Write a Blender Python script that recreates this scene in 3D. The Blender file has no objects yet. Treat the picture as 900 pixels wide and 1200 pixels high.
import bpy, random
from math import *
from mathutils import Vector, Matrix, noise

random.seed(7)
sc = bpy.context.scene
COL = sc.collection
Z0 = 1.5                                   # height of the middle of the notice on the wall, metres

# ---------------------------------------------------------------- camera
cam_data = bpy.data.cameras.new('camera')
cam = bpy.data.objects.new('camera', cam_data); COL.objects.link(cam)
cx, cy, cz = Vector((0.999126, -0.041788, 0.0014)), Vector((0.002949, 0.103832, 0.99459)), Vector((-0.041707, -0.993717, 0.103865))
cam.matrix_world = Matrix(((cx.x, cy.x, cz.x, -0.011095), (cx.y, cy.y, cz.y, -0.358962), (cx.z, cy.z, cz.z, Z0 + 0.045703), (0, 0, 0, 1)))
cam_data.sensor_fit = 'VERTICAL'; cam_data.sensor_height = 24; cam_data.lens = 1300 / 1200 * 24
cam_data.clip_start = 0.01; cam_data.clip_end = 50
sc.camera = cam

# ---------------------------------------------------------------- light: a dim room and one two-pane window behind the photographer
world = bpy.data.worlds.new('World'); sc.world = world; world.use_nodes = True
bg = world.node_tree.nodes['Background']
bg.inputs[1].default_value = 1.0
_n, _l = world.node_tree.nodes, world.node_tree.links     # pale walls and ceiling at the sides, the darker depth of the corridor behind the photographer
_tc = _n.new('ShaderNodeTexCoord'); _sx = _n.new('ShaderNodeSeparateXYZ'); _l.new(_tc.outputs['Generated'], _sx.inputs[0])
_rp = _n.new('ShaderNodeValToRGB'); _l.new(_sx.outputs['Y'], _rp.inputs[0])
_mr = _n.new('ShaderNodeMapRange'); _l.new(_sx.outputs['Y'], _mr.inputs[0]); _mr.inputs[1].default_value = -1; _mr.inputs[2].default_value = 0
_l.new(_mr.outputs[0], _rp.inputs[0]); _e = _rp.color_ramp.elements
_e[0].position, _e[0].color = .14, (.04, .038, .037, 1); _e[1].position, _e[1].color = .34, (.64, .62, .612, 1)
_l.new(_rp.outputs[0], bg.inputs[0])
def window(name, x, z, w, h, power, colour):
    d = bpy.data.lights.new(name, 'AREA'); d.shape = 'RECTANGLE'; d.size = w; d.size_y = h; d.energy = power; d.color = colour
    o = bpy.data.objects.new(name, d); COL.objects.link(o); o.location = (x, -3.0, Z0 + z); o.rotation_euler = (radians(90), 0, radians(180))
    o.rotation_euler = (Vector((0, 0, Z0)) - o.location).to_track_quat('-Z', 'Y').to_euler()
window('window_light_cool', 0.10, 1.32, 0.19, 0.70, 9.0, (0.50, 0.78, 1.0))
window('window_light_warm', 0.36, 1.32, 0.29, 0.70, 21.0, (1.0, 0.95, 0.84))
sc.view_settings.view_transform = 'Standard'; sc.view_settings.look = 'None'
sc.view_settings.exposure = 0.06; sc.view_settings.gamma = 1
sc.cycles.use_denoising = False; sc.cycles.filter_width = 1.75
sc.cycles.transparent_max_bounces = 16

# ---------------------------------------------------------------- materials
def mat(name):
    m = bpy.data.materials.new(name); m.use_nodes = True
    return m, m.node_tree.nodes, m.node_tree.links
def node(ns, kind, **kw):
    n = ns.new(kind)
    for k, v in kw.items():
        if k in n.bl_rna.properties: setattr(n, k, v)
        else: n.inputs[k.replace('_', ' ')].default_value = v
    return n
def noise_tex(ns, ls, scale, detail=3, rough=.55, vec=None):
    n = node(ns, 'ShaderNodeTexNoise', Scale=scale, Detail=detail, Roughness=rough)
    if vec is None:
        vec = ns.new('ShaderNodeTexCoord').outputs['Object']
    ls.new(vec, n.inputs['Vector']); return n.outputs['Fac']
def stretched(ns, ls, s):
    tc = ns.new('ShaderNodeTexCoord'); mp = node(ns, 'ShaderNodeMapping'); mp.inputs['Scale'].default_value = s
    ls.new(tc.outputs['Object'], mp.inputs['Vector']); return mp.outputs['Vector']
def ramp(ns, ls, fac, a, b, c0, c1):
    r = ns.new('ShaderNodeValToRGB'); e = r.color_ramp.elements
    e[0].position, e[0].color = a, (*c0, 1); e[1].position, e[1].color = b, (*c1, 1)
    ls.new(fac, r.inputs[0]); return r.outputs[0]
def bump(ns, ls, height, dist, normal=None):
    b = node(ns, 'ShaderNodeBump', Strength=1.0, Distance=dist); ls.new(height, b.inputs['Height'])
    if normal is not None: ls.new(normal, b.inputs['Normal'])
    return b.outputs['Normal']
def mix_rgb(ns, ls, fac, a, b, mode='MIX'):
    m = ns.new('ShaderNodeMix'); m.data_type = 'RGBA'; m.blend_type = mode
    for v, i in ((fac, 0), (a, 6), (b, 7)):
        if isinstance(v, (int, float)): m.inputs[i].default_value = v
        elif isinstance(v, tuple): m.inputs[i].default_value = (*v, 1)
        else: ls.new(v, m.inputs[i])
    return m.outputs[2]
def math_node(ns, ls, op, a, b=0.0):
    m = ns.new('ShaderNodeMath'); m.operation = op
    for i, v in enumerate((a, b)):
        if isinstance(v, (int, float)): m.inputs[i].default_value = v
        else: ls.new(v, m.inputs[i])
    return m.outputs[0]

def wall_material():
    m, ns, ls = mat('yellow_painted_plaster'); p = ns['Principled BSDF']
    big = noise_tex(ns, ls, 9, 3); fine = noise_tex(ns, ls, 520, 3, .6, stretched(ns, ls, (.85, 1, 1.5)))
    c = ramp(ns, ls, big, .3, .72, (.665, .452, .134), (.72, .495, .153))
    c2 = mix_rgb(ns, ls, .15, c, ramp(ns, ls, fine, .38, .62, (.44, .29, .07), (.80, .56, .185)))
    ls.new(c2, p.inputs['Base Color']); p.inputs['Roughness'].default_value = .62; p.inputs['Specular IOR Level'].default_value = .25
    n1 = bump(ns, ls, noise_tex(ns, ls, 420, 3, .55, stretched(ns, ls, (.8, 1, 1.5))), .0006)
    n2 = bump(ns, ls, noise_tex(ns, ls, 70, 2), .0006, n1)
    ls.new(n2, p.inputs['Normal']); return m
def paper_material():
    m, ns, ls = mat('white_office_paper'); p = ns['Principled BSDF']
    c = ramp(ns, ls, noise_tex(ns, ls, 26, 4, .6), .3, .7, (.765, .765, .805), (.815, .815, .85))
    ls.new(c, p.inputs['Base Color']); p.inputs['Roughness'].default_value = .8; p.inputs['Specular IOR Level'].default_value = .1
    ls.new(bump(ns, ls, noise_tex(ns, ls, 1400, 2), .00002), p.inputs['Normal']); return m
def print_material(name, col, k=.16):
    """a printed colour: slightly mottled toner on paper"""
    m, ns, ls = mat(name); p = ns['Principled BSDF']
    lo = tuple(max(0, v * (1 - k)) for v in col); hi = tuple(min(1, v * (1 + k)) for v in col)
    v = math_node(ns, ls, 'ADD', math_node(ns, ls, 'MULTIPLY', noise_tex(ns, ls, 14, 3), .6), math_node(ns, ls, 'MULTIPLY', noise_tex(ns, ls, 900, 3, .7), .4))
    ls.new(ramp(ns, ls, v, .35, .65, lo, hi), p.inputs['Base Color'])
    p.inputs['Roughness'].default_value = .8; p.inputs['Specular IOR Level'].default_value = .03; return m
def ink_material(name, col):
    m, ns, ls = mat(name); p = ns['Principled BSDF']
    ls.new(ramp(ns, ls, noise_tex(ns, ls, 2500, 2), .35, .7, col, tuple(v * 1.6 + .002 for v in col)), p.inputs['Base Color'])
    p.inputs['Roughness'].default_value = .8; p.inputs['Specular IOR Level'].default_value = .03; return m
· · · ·
* _What to produce_:
Restate the first line and every line after it, word for word, stopping once the line with "from mathutils import Vector, Matrix, noise" is done.

* _Task answer_:
Write a Blender Python script that recreates this scene in 3D. The Blender file has no objects yet. Treat the picture as 900 pixels wide and 1200 pixels high.
import bpy, random
from math import *
from mathutils import Vector, Matrix, noise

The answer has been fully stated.